MEDITACIÓN DEL DÍA:
Aut 626
En la agenda de Claret durante sus once años de estancia en Madrid como confesor real, aparece un tiempo dedicado a las audiencias, esto es, un tiempo empleado en recibir a todo tipo de personas que solicitaban un encuentro con el santo arzobispo. Fue una de las mayores cruces que soportaban sus hombros; sin duda, algunas de esas personas buscaban alguna orientación para sus vidas; pero otras querían valerse de la influencia de Claret para alcanzar favores de la Reina o de los políticos; a esto último Claret se negaba rotundamente.No pretendió, ni siquiera permitió, que su prestigio en la Corte madrileña se convirtiese en fuente de beneficios o privilegios, ni para él personalmente ni para otros. ¡Jamás! Para sí no admitió, no ya privilegio alguno, sino ni siquiera el más mínimo regalo material: “Mi satisfacción será, cuando me retire de Palacio, el poder decir que nada tengo de S. M., ni un alfiler” (Aut 634). Claret sabía que las dádivas, a la larga, esclavizan, privan de libertad; y ésta es irrenunciable.Es difícil mantenerse libre en medio de la turbamulta de oportunistas que acechan atajos para medrar. No es fácil decir sí cuando es sí y no cuando es no, sin amarrarse a las conveniencias que resultan de los favores concedidos. Es muy tentador eso de “dar” confiando en “recibir” alguna vez la retribución. Es muy tentador y muy humano, más aún en nuestra sociedad mercantilizada, en la que a todo se le pone precio.
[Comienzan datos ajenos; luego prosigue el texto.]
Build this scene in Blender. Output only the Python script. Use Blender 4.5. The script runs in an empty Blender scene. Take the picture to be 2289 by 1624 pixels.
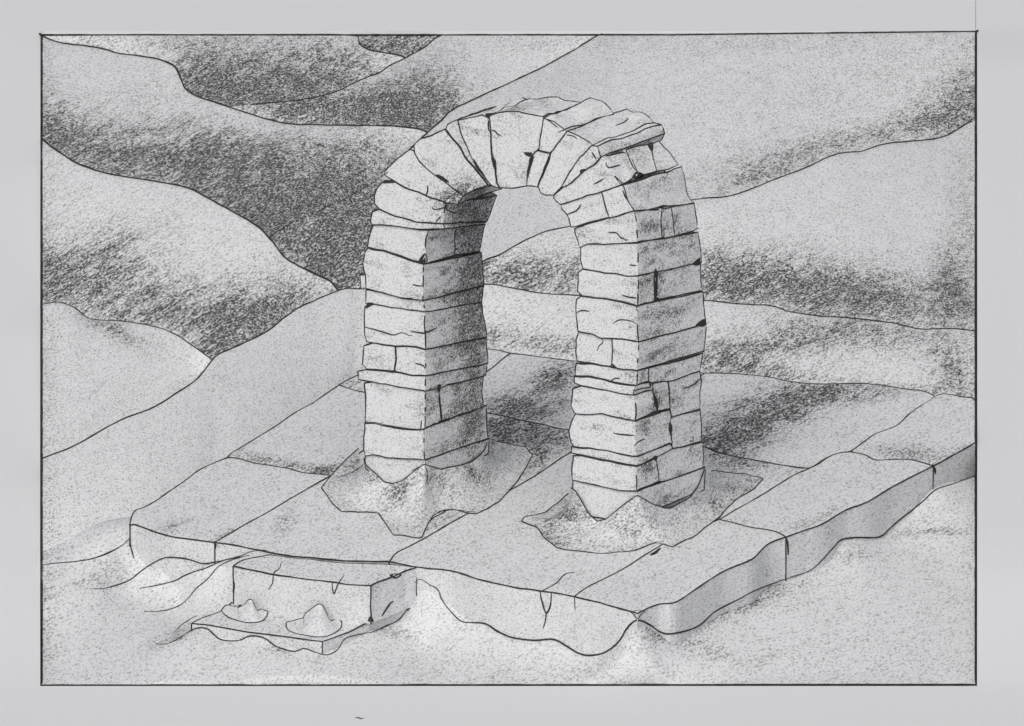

Es una realidad que puede colarse hasta distorsionar el mismo sentimiento religioso: ¿Cuántas “mandas”, promesas, dineros, velas y cirios, “cadenas” de oraciones, son de hecho un pequeño o gran negocio que creemos hacer con Dios y los santos?Claret nos dejó un ejemplo formidable de paciencia –al recibir a personas que lo único que pretendían era beneficiarse de su posición excepcional– y también de desprendimiento y rectitud a toda prueba en su manera de proceder en un cargo público.